The U.S. Navy has made a Request for Proposal for a Vessel Construction Manager (VCM) to supervise the production of the Medium Landing Ship. This approach is a big change from the usual shipbuilding contracts as the Navy aims to speed up delivery times and manage costs, especially with increasing delays in its fleet modernization efforts.
Instead of contracting directly with shipyards, the Navy plans to have a commercial prime contractor act as the middleman. This contractor, the VCM, will hold the main contract and work directly with the shipyards, taking charge of schedules, quality control, and overall yard performance.
Navy officials believe this new structure will help lower risks, simplify oversight, and enhance delivery speed.
For the first production round, the VCM will oversee construction at Bollinger Shipyards and Fincantieri Marinette Marine. Bollinger received a contract in September 2025 for the long-lead materials and initial ship design work, while Marinette Marine is set to build four vessels. The VCM will decide how to distribute contracts for the last three ships authorized under the base agreement.

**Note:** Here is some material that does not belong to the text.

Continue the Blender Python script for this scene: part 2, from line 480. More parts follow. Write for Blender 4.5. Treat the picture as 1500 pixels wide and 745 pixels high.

“The VCM approach not only speeds up construction times but also strengthens our industrial base by involving several shipyards,” stated Rear Adm. Brian Metcalf, the program executive officer for ships. “By using an established ‘build-to-print’ design and allowing a VCM to manage production, we are making oversight for this acquisition more efficient.”
The LSM will be based on Damen Naval’s LST 100 design, which was chosen in December 2025 as a “non-developmental” baseline.
This approximately 4,000-ton vessel has a range of over 3,400 nautical miles and is already being produced in Australia for that country's Heavy Landing Craft program. The Navy believes that by starting with an existing design instead of creating a new one, they can avoid the engineering delays that have affected other projects.
The overall LSM plan aims for a fleet of 35 ships to address what the Navy and Marine Corps see as a significant gap between smaller landing crafts and large amphibious warships. The ships are meant to support Marine Corps operations in challenging coastal environments, especially in the Indo-Pacific area.
This new contracting strategy comes at a tough time for Navy shipbuilding.
Secretary of the Navy John Phelan recently canceled four Constellation-class frigates at Marinette Marine that had not started construction, as delays pushed the delivery date for the lead ship from April 2026 to April 2029.
The VCM strategy reflects a wider effort to bring commercial shipbuilding practices into naval programs. In this model, the Navy provides a mature, ready-to-build design while the construction manager supervises production across multiple yards, ideally with fewer government staff and better cost control.
There is a successful example in the past. The U.S. Maritime Administration’s National Security Multi-Mission Vessels were delivered using a similar method. MARAD hired TOTE Services as the Vessel Construction Manager while Philly Shipyard managed construction. These ships were delivered on time and within budget, and the program is often viewed as a rare example of well-organized U.S. ship procurement.
Whether the Navy can achieve this kind of success on a larger scale — especially given the more complex demands of building combat ships — is still uncertain.
A contract award for the VCM for the LSM program is expected by mid-2026, signaling what Navy leaders call a major change in how the service constructs and deploys its fleet, especially as U.S. shipbuilding capability continues to fall behind China's rapidly growing industrial base.